Parafrasando Benedetto Croce, le chiedo: cosa è vivo e cosa è morto del comunismo?
«Quando accadde in Cina quel fatto che suscitò orrore quasi dovunque, e cioè l'uso delle armi per fermare gli studenti che a piazza Tienanmen manifestavano il loro dissenso dal governo comunista cinese, io scrissi su La Stampa un articolo in cui dicevo che il comunismo era una "utopia capovolta", perché era un'utopia di liberazione degli esseri umani che si era capovolta nel suo contrario, e cioè nella costrizione e nell'oppressione degli esseri umani. Però, in quello stesso articolo, scrivevo anche che i motivi per i quali il comunismo era nato sono ancora vivi. (...) Sono in grado le democrazie che governano i Paesi più ricchi del mondo di risolvere i problemi che il comunismo non è riuscito a risolvere? Questo è il problema. Il comunismo storico è fallito, non discuto. Ma i problemi restano, proprio quegli stessi problemi che l'utopia comunista aveva additato e ritenuto fossero risolvibili. Questa è la ragione per cui è da stolti rallegrarsi della sconfitta e fregandosi le mani dalla contentezza dire: "L'avevamo sempre detto!". O illusi, credete proprio che la fine del comunismo storico (insisto sullo «storico») abbia posto fine al bisogno e alla sete di giustizia? La democrazia ha vinto la sfida del comunismo storico, ammettiamolo. Ma con quali mezzi e con quali ideali si dispone ad affrontare gli stessi problemi da cui era nata la sfida comunista? Quell'articolo mi valse poi un'aspra critica da parte di Ernesto Galli della Loggia». (...)

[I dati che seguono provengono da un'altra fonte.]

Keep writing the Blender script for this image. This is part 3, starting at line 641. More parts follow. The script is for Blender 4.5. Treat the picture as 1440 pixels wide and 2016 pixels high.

Dunque, per questa parte della questione, e cioè per il contributo dato anche dal comunismo alla riduzione delle ingiustizie sociali, mi sembra che lei non si definirebbe «anticomunista»...
«Certamente, anzi affermo, ripetendomi, di non essere mai stato comunista, ma anche di non essere mai stato anticomunista, nel senso in cui l'anticomunismo è inteso oggidì. E dico che le lotte per una maggiore eguaglianza sociale contro le ingiustizie così drammaticamente presenti nel mondo - lotte fatte non solo ma anche dai comunisti - sono state sacrosante».